Collected material.
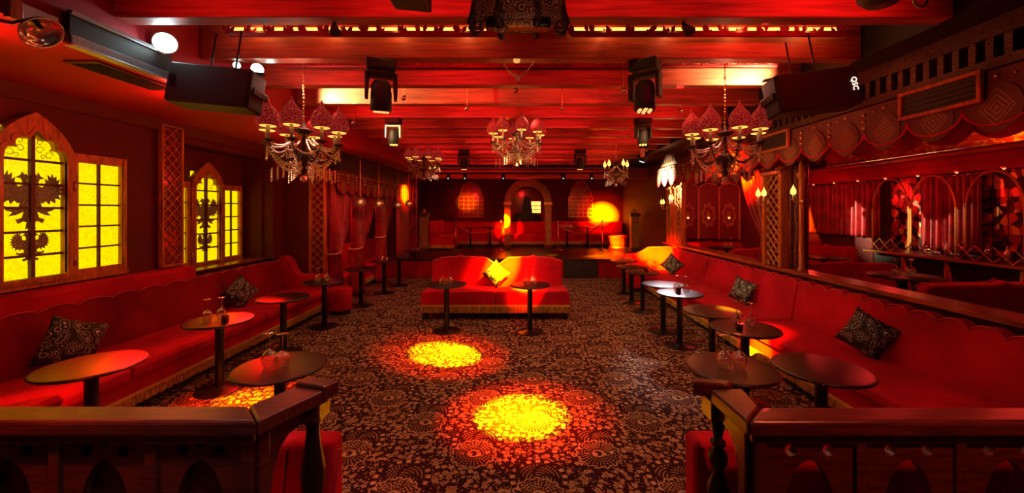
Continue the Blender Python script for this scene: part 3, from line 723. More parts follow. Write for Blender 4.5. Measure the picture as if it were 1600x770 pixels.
# ------------------------------------------------------------------ chandeliers
shade_me = None
def onion(mb, c, r, h, n=14):
    prof = [(.72,0),(.90,.06),(1.0,.2),(1.0,.33),(.88,.47),(.62,.6),(.34,.72),(.16,.84),(.06,.95),(.02,1.0)]
    return mb.lathe([(r*a, h*b) for a, b in prof], n, c)
def swag(mb, p, q, sag, r, n):
    for i in range(n+1):
        t = i/n; x, y, z = (p[j]+(q[j]-p[j])*t for j in range(3)); mb.gem((x, y, z-sag*4*t*(1-t)), r, r*1.3)
def make_chandelier(name, label, n=8, R_=.32, drop=.88, flames=False, loc=(0,0,0), rz=0, group='crystal chandeliers'):
    t = thing(name, label, 'chandelier', loc, rz, group)
    zc = -drop                                         # top of column
    m = MB(); z = 0.
    while z > zc:
        m.ball((0,0,z-.02), .011 if int(z*40)%2 else .007, 6, 4, 1.8); z -= .035
    m.build('chain', 'brass', t, smooth=True)
    MB().lathe([(.001,zc),(.015,zc),(.02,zc-.05),(.085,zc-.075),(.09,zc-.085),(.03,zc-.12),(.015,zc-.16),(.02,zc-.24),(.05,zc-.29),(.07,zc-.33),(.09,zc-.37),(.06,zc-.41),(.03,zc-.45),(.045,zc-.48),(.001,zc-.52)], 16).build('column', 'carved_dark', t, smooth=True)
    za = zc-.34
    for i in range(n):
        a = 2*PI*i/n+.2; c, s = math.cos(a), math.sin(a)
        path = [(c*(.04+(R_-.04)*u), s*(.04+(R_-.04)*u), za+.05-.11*math.sin(u*PI*.95)+.08*u*u) for u in [k/8 for k in range(9)]]
        e = path[-1]
        arm = MB().tube(path, .008, 5); arm.lathe([(.006,0),(.045,.02),(.05,.03),(.015,.03)], 12, (e[0],e[1],e[2]-.01)); arm.build('arm', 'carved_dark', t, smooth=True)
        if flames:
            MB().cyl((e[0],e[1],e[2]+.015), (e[0],e[1],e[2]+.10), .013).build('candle_tube', 'white', t, smooth=True)
            onion(MB(), (e[0],e[1],e[2]+.10), .036, .15, 10).build('flame_bulb', 'bulb', t, smooth=True)
        else:
            MB().cyl((e[0],e[1],e[2]+.015), (e[0],e[1],e[2]+.15), .016).build('candle_tube', 'white', t, smooth=True)
            onion(MB(), (e[0],e[1],e[2]+.14), .095, .26).build('lamp_shade', 'shade', t, smooth=True)
            MB().lathe([(.062,0),(.068,.002),(.072,.022),(.068,.028)], 14, (e[0],e[1],e[2]+.136)).build('shade_rim', 'rim', t, smooth=True)
        # crystals: pendant under each cup, outer swag and inner swag
        k = MB(); zz = e[2]-.02
        for j in range(7): k.gem((e[0]*1.02, e[1]*1.02, zz-.018*j), .009 if j < 6 else .016, .012 if j < 6 else .026)
        k.build('crystal_pendant', 'crystal', t)
        a2 = a+2*PI/n; e2 = (R_*math.cos(a2), R_*math.sin(a2), e[2])
        k = MB(); swag(k, (e[0],e[1],e[2]-.015), (e2[0],e2[1],e2[2]-.015), .09, .012, 14); k.build('outer_garland', 'crystal', t)
        k = MB(); swag(k, (c*.03,s*.03,zc-.10), (e[0]*.95,e[1]*.95,e[2]), .07, .013, 17); k.build('upper_strand', 'crystal', t)
        k = MB(); swag(k, (c*.08,s*.08,za-.03), (e[0]*.9,e[1]*.9,e[2]-.03), .09, .010, 13)
        swag(k, (e[0],e[1],e[2]-.02), (c*.05,s*.05,za-.10), .10, .011, 17)
        for q in range(5):
            f = .25+.16*q
            for j in range(6): k.gem((c*R_*f, s*R_*f, za-.05-.02*j-.02*q), .009, .013)
        k.build('lower_strand', 'crystal', t)
    k = MB(); k.ball((0,0,zc-.545), .032, 10, 8); k.build('crystal_ball', 'crystal', t)
    return t
ch = make_chandelier('chandelier', 'crystal chandelier with red onion shades at left before the white lit beam', loc=(-2.12,3.86,3.6))
lamp('POINT', (-2.17,3.86,3.05), (1,.45,.3), 5, size=.05)
dup(ch, (2.04,3.98,3.6), .5, 'crystal chandelier with red onion shaped shades hanging on the right beside the black loudspeaker')
lamp('POINT', (2.04,3.98,3.05), (1,.35,.2), 5, size=.05)
c3 = make_chandelier('chandelier', 'sparkling gold lit crystal chandelier in the centre before the back stage', 8, .36, .50, loc=(-.07,6.0,3.6))
lamp('POINT', (-.07,5.75,2.5), (1,.5,.1), 6, size=.05)
dup(c3, (-2.2,8.95,3.6), .3, 'small distant red chandelier above the left aisle', scale=.98)
make_chandelier('chandelier', 'small crystal chandelier with bare yellow flame bulbs on the right before the stage', 5, .26, .62, True, loc=(2.13,8.95,3.6), rz=-.1)
make_chandelier('chandelier', 'little crystal chandelier hanging inside the booth room beyond the right opening', 5, .2, .30, True, loc=(4.75,9.4,3.35), rz=.3)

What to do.
Take the listing and print it again exactly, but without any pictures.

Complete response.
Continue the Blender Python script for this scene: part 3, from line 723. More parts follow. Write for Blender 4.5. Measure the picture as if it were 1600x770 pixels.
# ------------------------------------------------------------------ chandeliers
shade_me = None
def onion(mb, c, r, h, n=14):
    prof = [(.72,0),(.90,.06),(1.0,.2),(1.0,.33),(.88,.47),(.62,.6),(.34,.72),(.16,.84),(.06,.95),(.02,1.0)]
    return mb.lathe([(r*a, h*b) for a, b in prof], n, c)
def swag(mb, p, q, sag, r, n):
    for i in range(n+1):
        t = i/n; x, y, z = (p[j]+(q[j]-p[j])*t for j in range(3)); mb.gem((x, y, z-sag*4*t*(1-t)), r, r*1.3)
def make_chandelier(name, label, n=8, R_=.32, drop=.88, flames=False, loc=(0,0,0), rz=0, group='crystal chandeliers'):
    t = thing(name, label, 'chandelier', loc, rz, group)
    zc = -drop                                         # top of column
    m = MB(); z = 0.
    while z > zc:
        m.ball((0,0,z-.02), .011 if int(z*40)%2 else .007, 6, 4, 1.8); z -= .035
    m.build('chain', 'brass', t, smooth=True)
    MB().lathe([(.001,zc),(.015,zc),(.02,zc-.05),(.085,zc-.075),(.09,zc-.085),(.03,zc-.12),(.015,zc-.16),(.02,zc-.24),(.05,zc-.29),(.07,zc-.33),(.09,zc-.37),(.06,zc-.41),(.03,zc-.45),(.045,zc-.48),(.001,zc-.52)], 16).build('column', 'carved_dark', t, smooth=True)
    za = zc-.34
    for i in range(n):
        a = 2*PI*i/n+.2; c, s = math.cos(a), math.sin(a)
        path = [(c*(.04+(R_-.04)*u), s*(.04+(R_-.04)*u), za+.05-.11*math.sin(u*PI*.95)+.08*u*u) for u in [k/8 for k in range(9)]]
        e = path[-1]
        arm = MB().tube(path, .008, 5); arm.lathe([(.006,0),(.045,.02),(.05,.03),(.015,.03)], 12, (e[0],e[1],e[2]-.01)); arm.build('arm', 'carved_dark', t, smooth=True)
        if flames:
            MB().cyl((e[0],e[1],e[2]+.015), (e[0],e[1],e[2]+.10), .013).build('candle_tube', 'white', t, smooth=True)
            onion(MB(), (e[0],e[1],e[2]+.10), .036, .15, 10).build('flame_bulb', 'bulb', t, smooth=True)
        else:
            MB().cyl((e[0],e[1],e[2]+.015), (e[0],e[1],e[2]+.15), .016).build('candle_tube', 'white', t, smooth=True)
            onion(MB(), (e[0],e[1],e[2]+.14), .095, .26).build('lamp_shade', 'shade', t, smooth=True)
            MB().lathe([(.062,0),(.068,.002),(.072,.022),(.068,.028)], 14, (e[0],e[1],e[2]+.136)).build('shade_rim', 'rim', t, smooth=True)
        # crystals: pendant under each cup, outer swag and inner swag
        k = MB(); zz = e[2]-.02
        for j in range(7): k.gem((e[0]*1.02, e[1]*1.02, zz-.018*j), .009 if j < 6 else .016, .012 if j < 6 else .026)
        k.build('crystal_pendant', 'crystal', t)
        a2 = a+2*PI/n; e2 = (R_*math.cos(a2), R_*math.sin(a2), e[2])
        k = MB(); swag(k, (e[0],e[1],e[2]-.015), (e2[0],e2[1],e2[2]-.015), .09, .012, 14); k.build('outer_garland', 'crystal', t)
        k = MB(); swag(k, (c*.03,s*.03,zc-.10), (e[0]*.95,e[1]*.95,e[2]), .07, .013, 17); k.build('upper_strand', 'crystal', t)
        k = MB(); swag(k, (c*.08,s*.08,za-.03), (e[0]*.9,e[1]*.9,e[2]-.03), .09, .010, 13)
        swag(k, (e[0],e[1],e[2]-.02), (c*.05,s*.05,za-.10), .10, .011, 17)
        for q in range(5):
            f = .25+.16*q
            for j in range(6): k.gem((c*R_*f, s*R_*f, za-.05-.02*j-.02*q), .009, .013)
        k.build('lower_strand', 'crystal', t)
    k = MB(); k.ball((0,0,zc-.545), .032, 10, 8); k.build('crystal_ball', 'crystal', t)
    return t
ch = make_chandelier('chandelier', 'crystal chandelier with red onion shades at left before the white lit beam', loc=(-2.12,3.86,3.6))
lamp('POINT', (-2.17,3.86,3.05), (1,.45,.3), 5, size=.05)
dup(ch, (2.04,3.98,3.6), .5, 'crystal chandelier with red onion shaped shades hanging on the right beside the black loudspeaker')
lamp('POINT', (2.04,3.98,3.05), (1,.35,.2), 5, size=.05)
c3 = make_chandelier('chandelier', 'sparkling gold lit crystal chandelier in the centre before the back stage', 8, .36, .50, loc=(-.07,6.0,3.6))
lamp('POINT', (-.07,5.75,2.5), (1,.5,.1), 6, size=.05)
dup(c3, (-2.2,8.95,3.6), .3, 'small distant red chandelier above the left aisle', scale=.98)
make_chandelier('chandelier', 'small crystal chandelier with bare yellow flame bulbs on the right before the stage', 5, .26, .62, True, loc=(2.13,8.95,3.6), rz=-.1)
make_chandelier('chandelier', 'little crystal chandelier hanging inside the booth room beyond the right opening', 5, .2, .30, True, loc=(4.75,9.4,3.35), rz=.3)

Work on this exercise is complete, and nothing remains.